GIVEN TASK
Stop after the line containing "nt.location = (-.21, 1.3125, 0);": print each line exactly from the first line of the listing up to that point.

DATASET SECTION
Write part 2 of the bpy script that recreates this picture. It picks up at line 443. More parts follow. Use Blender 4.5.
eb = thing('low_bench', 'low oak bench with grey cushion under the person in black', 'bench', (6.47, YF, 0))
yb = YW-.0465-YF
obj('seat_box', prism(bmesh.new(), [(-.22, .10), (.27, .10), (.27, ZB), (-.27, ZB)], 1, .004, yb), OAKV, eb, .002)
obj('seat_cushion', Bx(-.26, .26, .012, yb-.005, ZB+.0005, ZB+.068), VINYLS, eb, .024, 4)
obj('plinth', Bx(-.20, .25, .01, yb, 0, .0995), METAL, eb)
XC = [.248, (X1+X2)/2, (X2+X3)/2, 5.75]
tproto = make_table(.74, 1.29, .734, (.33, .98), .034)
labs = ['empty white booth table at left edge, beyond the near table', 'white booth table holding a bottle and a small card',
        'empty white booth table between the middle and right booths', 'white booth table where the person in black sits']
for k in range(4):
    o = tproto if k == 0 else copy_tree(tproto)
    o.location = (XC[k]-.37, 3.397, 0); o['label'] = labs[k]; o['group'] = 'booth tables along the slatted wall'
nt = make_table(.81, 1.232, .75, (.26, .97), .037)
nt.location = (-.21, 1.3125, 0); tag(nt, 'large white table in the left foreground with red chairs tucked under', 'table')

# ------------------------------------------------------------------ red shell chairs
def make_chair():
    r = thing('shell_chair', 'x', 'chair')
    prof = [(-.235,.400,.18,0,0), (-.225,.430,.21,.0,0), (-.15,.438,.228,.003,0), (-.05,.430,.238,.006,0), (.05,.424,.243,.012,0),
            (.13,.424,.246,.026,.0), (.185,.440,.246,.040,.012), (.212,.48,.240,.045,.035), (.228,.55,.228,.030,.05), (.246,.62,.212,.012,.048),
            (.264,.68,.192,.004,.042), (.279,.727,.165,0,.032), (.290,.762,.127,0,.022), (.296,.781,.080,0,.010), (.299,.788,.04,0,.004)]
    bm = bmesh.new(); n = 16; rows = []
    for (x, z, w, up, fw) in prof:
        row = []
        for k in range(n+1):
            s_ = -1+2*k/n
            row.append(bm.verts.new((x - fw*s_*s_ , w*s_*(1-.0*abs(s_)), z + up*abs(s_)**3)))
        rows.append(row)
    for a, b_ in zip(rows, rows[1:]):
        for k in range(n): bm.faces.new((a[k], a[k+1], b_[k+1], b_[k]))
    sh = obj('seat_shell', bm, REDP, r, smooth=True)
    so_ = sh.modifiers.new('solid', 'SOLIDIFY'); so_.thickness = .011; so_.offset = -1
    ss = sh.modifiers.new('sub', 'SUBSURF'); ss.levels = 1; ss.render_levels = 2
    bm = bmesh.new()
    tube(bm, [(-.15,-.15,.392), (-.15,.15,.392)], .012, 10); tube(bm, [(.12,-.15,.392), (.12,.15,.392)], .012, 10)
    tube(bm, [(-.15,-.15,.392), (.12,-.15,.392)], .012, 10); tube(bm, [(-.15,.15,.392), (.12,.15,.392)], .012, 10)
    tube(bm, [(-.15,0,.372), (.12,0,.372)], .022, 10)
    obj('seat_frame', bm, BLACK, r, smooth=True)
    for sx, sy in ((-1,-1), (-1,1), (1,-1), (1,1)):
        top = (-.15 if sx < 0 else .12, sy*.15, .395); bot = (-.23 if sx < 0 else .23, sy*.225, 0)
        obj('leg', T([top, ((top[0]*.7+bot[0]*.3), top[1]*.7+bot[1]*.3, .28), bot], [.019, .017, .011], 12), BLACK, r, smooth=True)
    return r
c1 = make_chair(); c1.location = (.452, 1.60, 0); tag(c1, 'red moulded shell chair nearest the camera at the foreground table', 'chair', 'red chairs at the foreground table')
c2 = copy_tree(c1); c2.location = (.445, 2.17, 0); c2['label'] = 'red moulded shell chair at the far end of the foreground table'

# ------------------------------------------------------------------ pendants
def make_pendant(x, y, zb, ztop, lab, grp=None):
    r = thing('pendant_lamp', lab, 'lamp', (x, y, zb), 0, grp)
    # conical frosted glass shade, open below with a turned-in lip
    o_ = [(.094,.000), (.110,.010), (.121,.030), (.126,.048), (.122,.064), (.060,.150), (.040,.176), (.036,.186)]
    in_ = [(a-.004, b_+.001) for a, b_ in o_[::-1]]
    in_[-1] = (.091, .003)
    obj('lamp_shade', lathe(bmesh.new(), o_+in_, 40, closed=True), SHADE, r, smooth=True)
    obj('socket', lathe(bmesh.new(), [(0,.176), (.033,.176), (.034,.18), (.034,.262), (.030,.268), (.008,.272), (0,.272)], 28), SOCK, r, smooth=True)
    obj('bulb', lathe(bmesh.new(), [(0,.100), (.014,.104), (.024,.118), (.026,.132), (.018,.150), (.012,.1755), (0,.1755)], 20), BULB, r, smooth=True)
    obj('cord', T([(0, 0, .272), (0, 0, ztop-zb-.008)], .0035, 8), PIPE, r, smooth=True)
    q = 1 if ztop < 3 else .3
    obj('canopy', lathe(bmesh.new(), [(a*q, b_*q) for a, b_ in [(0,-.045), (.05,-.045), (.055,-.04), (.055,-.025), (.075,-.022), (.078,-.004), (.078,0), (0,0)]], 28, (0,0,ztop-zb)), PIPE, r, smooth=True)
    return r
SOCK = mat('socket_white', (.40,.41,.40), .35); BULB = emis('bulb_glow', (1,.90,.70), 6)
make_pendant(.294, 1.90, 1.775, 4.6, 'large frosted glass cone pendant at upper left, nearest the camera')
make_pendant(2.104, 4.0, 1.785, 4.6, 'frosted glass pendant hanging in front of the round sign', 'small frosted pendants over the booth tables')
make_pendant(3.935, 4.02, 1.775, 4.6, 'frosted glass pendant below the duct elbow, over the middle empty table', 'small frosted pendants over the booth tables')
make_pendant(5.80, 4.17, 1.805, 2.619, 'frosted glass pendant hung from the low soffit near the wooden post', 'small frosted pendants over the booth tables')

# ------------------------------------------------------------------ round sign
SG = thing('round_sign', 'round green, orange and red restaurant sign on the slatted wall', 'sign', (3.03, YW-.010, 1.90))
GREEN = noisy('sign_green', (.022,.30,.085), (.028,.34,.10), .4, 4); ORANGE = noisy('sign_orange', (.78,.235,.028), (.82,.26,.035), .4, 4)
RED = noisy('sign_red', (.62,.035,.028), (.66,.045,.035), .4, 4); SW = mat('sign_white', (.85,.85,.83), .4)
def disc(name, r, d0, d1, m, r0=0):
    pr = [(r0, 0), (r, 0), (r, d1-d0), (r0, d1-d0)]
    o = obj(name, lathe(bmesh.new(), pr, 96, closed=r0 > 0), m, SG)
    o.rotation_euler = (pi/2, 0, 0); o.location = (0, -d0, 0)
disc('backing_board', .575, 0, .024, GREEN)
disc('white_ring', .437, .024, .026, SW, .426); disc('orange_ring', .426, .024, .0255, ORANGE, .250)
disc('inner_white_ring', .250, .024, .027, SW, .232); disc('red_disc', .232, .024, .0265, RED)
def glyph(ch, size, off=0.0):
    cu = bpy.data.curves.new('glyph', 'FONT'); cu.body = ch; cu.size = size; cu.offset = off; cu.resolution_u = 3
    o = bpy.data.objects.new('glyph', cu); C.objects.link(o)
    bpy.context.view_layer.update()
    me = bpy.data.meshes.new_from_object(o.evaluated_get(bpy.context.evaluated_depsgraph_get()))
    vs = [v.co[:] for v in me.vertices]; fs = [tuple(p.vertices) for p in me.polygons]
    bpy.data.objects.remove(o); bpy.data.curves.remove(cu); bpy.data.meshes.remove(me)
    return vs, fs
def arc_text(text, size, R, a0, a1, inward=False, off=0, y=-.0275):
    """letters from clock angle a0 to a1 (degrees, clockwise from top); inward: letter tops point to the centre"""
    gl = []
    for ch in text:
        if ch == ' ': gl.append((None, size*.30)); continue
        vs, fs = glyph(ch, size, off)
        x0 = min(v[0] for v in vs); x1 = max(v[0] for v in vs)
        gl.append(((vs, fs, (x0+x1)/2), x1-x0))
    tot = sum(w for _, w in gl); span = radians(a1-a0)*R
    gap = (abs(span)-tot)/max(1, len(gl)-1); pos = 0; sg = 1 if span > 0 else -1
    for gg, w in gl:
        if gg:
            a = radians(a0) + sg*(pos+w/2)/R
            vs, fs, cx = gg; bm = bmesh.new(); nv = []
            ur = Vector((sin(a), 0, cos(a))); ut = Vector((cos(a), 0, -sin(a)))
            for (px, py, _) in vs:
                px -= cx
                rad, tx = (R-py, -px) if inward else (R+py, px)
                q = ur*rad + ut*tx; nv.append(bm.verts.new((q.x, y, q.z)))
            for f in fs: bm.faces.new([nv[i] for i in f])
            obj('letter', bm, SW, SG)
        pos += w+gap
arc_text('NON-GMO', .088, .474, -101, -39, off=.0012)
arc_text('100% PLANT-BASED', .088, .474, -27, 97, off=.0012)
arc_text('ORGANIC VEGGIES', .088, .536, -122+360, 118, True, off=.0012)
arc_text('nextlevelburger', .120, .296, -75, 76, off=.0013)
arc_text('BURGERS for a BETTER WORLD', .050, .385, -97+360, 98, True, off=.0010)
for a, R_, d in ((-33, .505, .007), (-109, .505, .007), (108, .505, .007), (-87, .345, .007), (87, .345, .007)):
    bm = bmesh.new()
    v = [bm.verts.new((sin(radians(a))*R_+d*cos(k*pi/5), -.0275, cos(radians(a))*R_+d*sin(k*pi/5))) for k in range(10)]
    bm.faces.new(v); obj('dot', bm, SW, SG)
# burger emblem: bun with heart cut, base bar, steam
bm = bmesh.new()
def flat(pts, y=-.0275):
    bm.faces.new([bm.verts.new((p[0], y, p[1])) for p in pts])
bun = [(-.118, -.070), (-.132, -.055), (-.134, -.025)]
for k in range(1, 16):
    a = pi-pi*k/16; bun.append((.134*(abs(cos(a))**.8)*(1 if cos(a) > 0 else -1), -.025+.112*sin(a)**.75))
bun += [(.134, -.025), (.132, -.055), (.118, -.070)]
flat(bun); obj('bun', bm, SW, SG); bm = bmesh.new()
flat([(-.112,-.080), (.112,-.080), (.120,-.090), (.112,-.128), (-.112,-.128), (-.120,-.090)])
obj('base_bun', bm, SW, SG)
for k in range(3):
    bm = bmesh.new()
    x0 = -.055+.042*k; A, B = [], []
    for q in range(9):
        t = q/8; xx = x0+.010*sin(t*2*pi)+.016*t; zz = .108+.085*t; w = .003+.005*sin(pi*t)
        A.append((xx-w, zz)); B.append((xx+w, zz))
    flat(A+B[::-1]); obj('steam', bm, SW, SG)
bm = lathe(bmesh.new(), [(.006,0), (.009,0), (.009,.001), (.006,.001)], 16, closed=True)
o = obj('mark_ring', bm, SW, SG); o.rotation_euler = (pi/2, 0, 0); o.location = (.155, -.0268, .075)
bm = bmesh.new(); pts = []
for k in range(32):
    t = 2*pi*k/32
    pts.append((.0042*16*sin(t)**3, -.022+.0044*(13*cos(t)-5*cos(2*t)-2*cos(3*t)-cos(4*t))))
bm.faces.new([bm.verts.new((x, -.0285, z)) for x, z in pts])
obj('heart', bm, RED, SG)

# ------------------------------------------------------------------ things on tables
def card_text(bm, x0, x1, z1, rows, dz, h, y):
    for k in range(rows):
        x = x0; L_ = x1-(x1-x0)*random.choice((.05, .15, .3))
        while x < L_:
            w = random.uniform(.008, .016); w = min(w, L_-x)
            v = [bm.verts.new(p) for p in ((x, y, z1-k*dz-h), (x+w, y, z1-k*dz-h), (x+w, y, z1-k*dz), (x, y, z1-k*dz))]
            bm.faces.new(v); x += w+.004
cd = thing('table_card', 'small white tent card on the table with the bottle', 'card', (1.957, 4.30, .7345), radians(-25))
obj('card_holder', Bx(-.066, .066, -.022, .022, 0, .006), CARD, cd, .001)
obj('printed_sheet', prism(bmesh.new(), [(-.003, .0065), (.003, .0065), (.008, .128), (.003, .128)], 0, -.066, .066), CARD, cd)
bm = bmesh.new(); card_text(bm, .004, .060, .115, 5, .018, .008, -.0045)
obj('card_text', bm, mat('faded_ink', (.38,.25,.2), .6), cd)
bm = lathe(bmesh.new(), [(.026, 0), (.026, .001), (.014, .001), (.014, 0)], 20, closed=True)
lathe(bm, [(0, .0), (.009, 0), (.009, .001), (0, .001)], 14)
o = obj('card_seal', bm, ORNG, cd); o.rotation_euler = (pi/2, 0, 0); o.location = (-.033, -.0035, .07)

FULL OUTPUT
Write part 2 of the bpy script that recreates this picture. It picks up at line 443. More parts follow. Use Blender 4.5.
eb = thing('low_bench', 'low oak bench with grey cushion under the person in black', 'bench', (6.47, YF, 0))
yb = YW-.0465-YF
obj('seat_box', prism(bmesh.new(), [(-.22, .10), (.27, .10), (.27, ZB), (-.27, ZB)], 1, .004, yb), OAKV, eb, .002)
obj('seat_cushion', Bx(-.26, .26, .012, yb-.005, ZB+.0005, ZB+.068), VINYLS, eb, .024, 4)
obj('plinth', Bx(-.20, .25, .01, yb, 0, .0995), METAL, eb)
XC = [.248, (X1+X2)/2, (X2+X3)/2, 5.75]
tproto = make_table(.74, 1.29, .734, (.33, .98), .034)
labs = ['empty white booth table at left edge, beyond the near table', 'white booth table holding a bottle and a small card',
        'empty white booth table between the middle and right booths', 'white booth table where the person in black sits']
for k in range(4):
    o = tproto if k == 0 else copy_tree(tproto)
    o.location = (XC[k]-.37, 3.397, 0); o['label'] = labs[k]; o['group'] = 'booth tables along the slatted wall'
nt = make_table(.81, 1.232, .75, (.26, .97), .037)
nt.location = (-.21, 1.3125, 0); tag(nt, 'large white table in the left foreground with red chairs tucked under', 'table')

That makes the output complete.